Perhaps Yahoo! would consider creating a special slideshow dedicated to the worst fauxtography of 2006. Start here. Go here. And here. And here. And here. And here. For starters.
Meanwhile, Charles at LGF notes that Reuters CEO Tom Glocer has addressed fauxtography and the blogosphere in a recent speech.
So what does the Hajj incident tell us? There are three key lessons:
The first is accountability. The upside of the flourishing blogosphere is that beyond our own strict editorial standards, there is a new check and balance. I take my hat off to Charles Johnson, the editor of Little Green Footballs. Without his website, the Hajj photo may well have gone unnoticed.
The blogosphere provides accountability. They’re not always going to be right. Indeed, many of the accusations levelled at traditional media are partisan in nature – but some are not. We have to listen to the bloggers – we shouldn’t ignore them.
The second lesson is about the trust of our audience. We learned at Reuters that the action of one man – a man who wasn’t even a full-time staff member – could seriously hurt the trust in our news, built assiduously over 155 years. His stupid decision to clone smoke cost us.
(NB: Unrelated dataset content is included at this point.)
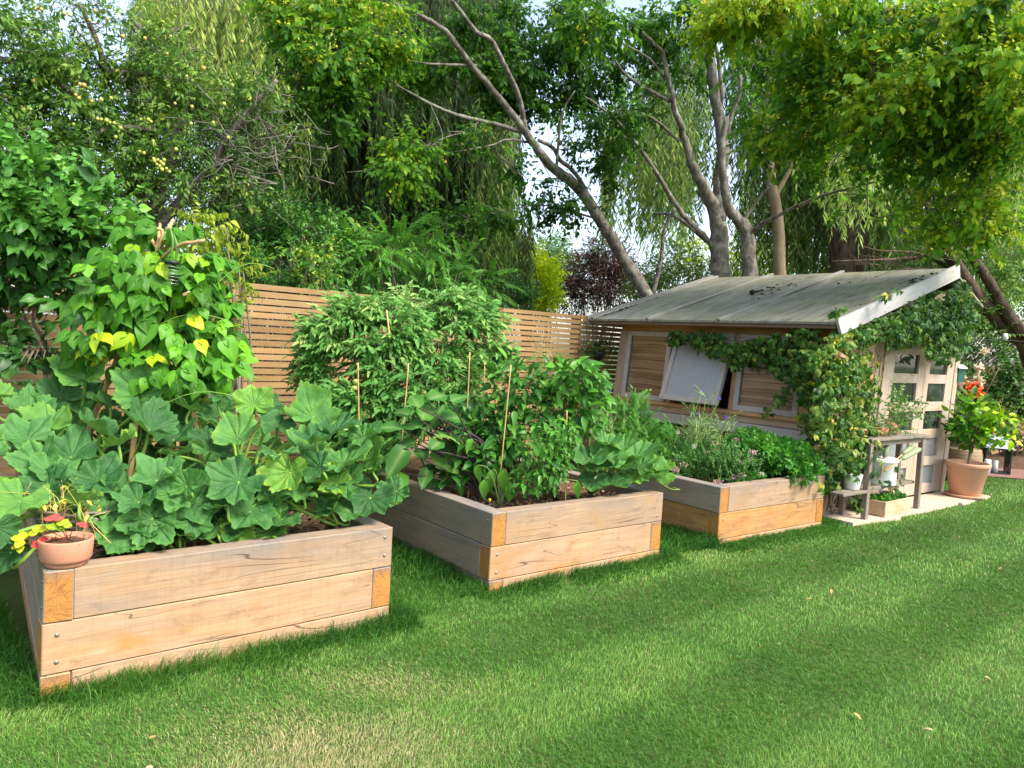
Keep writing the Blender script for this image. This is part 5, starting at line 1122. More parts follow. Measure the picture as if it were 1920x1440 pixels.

We learned that your reputation is only as good as the last photograph you transmit, or the last story you file.
The final lesson we learned was this – more than ever the world needs a media company free from bias, independent, telling it as it really is, without the filter of national or political interest…
…Telling the story truthfully is more important than ever. Reporting it without spin and without editorializing is critical if history is to accurately record events.
AP could learn a thing or two from Glocer, I think.